--- TASK BRIEF ---
Set down word for word each line from the start of the listing through the line that contains "from mathutils import Vector, Matrix", both included.

|---|

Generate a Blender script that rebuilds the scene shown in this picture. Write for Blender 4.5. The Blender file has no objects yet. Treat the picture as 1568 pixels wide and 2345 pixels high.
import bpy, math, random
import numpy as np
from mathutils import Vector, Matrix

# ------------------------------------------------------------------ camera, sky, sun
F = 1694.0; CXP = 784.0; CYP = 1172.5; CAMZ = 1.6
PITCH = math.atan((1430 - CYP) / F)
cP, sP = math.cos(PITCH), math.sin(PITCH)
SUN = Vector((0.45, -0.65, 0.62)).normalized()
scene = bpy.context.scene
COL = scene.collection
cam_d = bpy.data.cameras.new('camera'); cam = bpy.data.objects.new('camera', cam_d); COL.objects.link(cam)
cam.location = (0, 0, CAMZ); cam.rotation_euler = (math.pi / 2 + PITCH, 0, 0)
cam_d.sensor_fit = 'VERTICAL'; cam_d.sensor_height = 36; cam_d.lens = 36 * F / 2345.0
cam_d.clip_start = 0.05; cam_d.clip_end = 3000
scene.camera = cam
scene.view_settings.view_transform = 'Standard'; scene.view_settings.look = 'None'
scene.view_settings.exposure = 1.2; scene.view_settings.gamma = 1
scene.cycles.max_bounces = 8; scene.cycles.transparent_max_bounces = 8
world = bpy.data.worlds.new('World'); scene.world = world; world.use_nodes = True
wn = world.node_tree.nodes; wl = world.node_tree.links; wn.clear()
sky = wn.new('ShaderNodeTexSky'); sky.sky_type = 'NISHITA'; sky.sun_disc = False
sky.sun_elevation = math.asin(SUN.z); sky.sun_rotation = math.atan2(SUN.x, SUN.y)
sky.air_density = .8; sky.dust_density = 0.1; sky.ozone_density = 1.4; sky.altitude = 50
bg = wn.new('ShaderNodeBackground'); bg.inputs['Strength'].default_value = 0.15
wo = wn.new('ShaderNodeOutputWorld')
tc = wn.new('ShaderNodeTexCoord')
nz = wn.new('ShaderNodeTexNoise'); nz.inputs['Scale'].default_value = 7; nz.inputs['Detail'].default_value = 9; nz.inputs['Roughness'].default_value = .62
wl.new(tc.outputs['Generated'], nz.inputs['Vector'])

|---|

--- SOLUTION TO THIS PROBLEM ---
Generate a Blender script that rebuilds the scene shown in this picture. Write for Blender 4.5. The Blender file has no objects yet. Treat the picture as 1568 pixels wide and 2345 pixels high.
import bpy, math, random
import numpy as np
from mathutils import Vector, Matrix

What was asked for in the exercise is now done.